• The request:
Locate and copy all lines bearing the word "pixels".

---

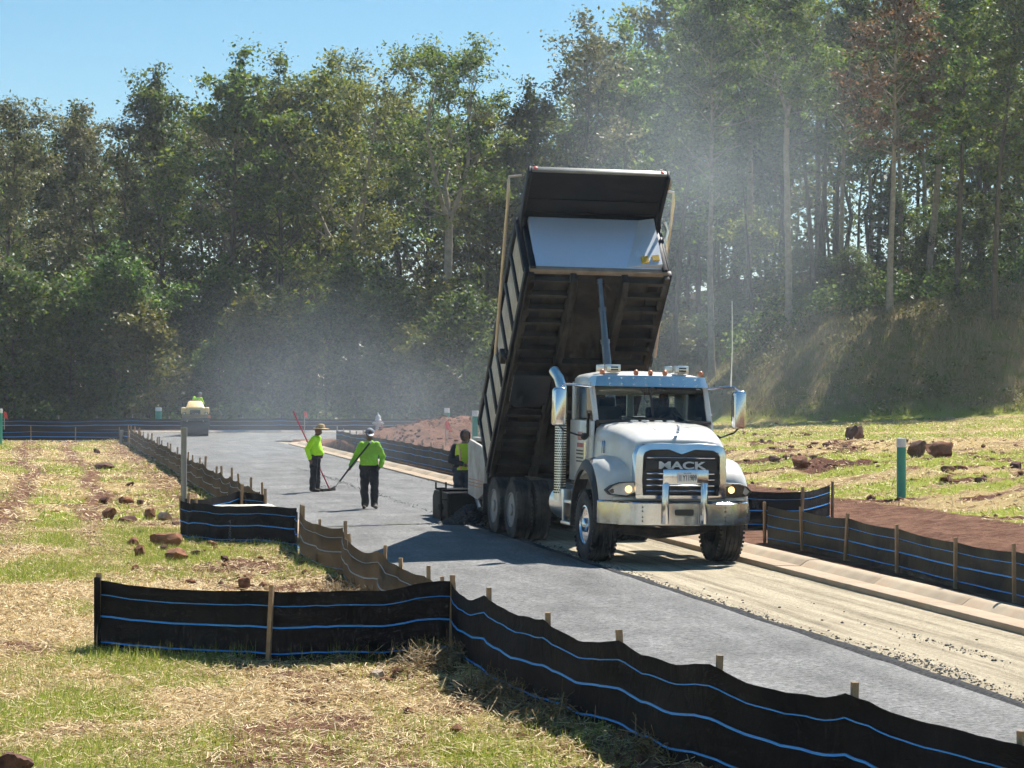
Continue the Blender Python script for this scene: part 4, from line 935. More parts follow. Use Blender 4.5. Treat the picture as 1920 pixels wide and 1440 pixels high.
# roof lamps, horns, antenna stub
for x in (-.80,-.24,.0,.24,.84):
    mb = MB(); mb.lathe([(0,0.03),(.03,.042),(.065,.038),(.085,.02),(.09,0)], 'z', (x,.62,2.915), 14); mb.build('roof_marker_lamp', M_amber, cab)
for x in (-.56, .58):
    mb = MB(); mb.box((x,.85,3.02),(.22,.16,.125)); mb.box((x-.19,.92,3.02),(.12,.10,.11)); mb.box((x,.85,2.955),(.08,.1,.05)); ac = mb.build('strobe_lamp', M_alum, cab, bevel=.012)
    mb = MB()
    for z in (3.0,3.04): mb.box((x+.005,.766,z),(.12,.006,.022))
    mb.build('strobe_lens', M_ink, ac)
# mirrors
for s in (-1, 1):
    xm = s*1.50
    mb = MB(); P = [(-.105,2.13),(-.09,2.09),(.09,2.09),(.105,2.13),(.105,2.66),(.07,2.70),(-.07,2.70),(-.105,2.66)]
    mb.prism([(xm+x, z) for x, z in P], .55, .70, 'y'); mm = T(mb, 'mirror', M_chrome, bevel=.03, seg=3, smooth=50)
    mb = MB(); mb.prism([(xm+x*.9, 2.40+(z-2.40)*.93) for x, z in P], .70, .708, 'y'); mb.build('mirror_glass', M_mirror, mm)
    mb = MB(); mb.tube([(s*.97,.66,2.72),(s*1.30,.62,2.75),(s*1.43,.62,2.75),(s*1.49,.62,2.70),(s*1.50,.62,2.66)], .018, 8); mb.build('mirror_arm', M_chrome, mm)
    mb = MB(); mb.tube([(s*1.50,.62,2.10),(s*1.42,.60,2.02),(s*1.2,.56,1.95),(s*1.03,.55,1.93)], .014, 8); mb.lathe([(-.03,0),(-.025,.055),(.0,.06),(.02,.03),(.02,0)], 'y', (s*1.10,.53,1.93), 16); mb.build('spot_mirror_arm', M_ink, mm)
mb = MB(); mb.tube([(1.36,.62,2.74),(1.37,.62,3.4),(1.35,.62,4.15)], [.010,.008,.005], 6); T(mb, 'whip_antenna', M_alum)
# exhaust stack with perforated guard
mb = MB(); mb.tube([(-1.12,1.92,.85),(-1.12,1.92,2.55),(-1.12,1.95,2.72),(-1.14,2.05,2.86),(-1.18,2.22,2.98)], [.095,.095,.085,.085,.085], 18); ex = T(mb, 'exhaust_stack', M_alum)
mb = MB()
for k in range(30):
    z = .98+k*.042
    for j in range(9):
        a = PI*1.0+(j+.5*(k % 2))*.36-.3; mb.box((-1.12+.098*math.cos(a), 1.92+.098*math.sin(a), z), (.012,.022,.024), (0,0,a))
mb.build('guard_perforations', M_ink, ex)
mb = MB(); mb.box((-.86,1.92,1.9),(.10,.10,1.5)); mb.box((-.97,1.92,2.3),(.14,.05,.05)); mb.box((-.97,1.92,1.3),(.14,.05,.05)); T(mb, 'stack_bracket', M_frame)
mb = MB(); mb.lathe([(1.25,0),(1.25,.17),(1.28,.2),(2.05,.2),(2.08,.17),(2.08,0)], 'z', (.98,2.0,0), 22); T(mb, 'air_cleaner', M_alum)
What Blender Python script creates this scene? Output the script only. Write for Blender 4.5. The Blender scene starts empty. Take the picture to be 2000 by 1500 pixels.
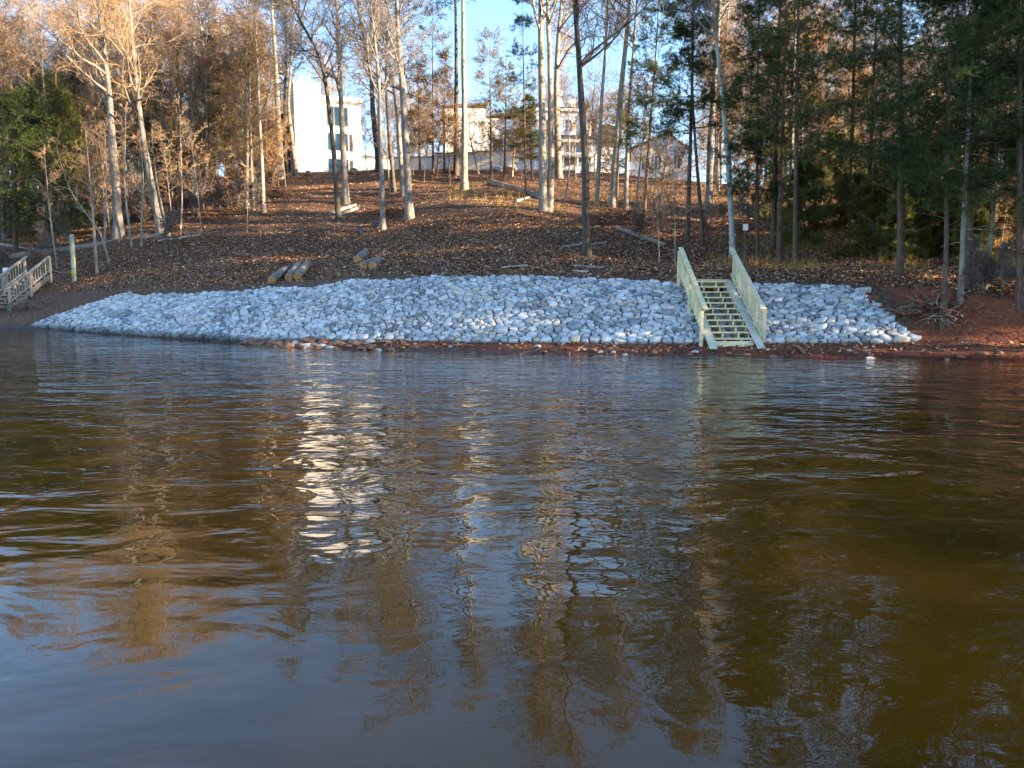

---

• Correct output:
Continue the Blender Python script for this scene: part 4, from line 935. More parts follow. Use Blender 4.5. Treat the picture as 1920 pixels wide and 1440 pixels high.
What Blender Python script creates this scene? Output the script only. Write for Blender 4.5. The Blender scene starts empty. Take the picture to be 2000 by 1500 pixels.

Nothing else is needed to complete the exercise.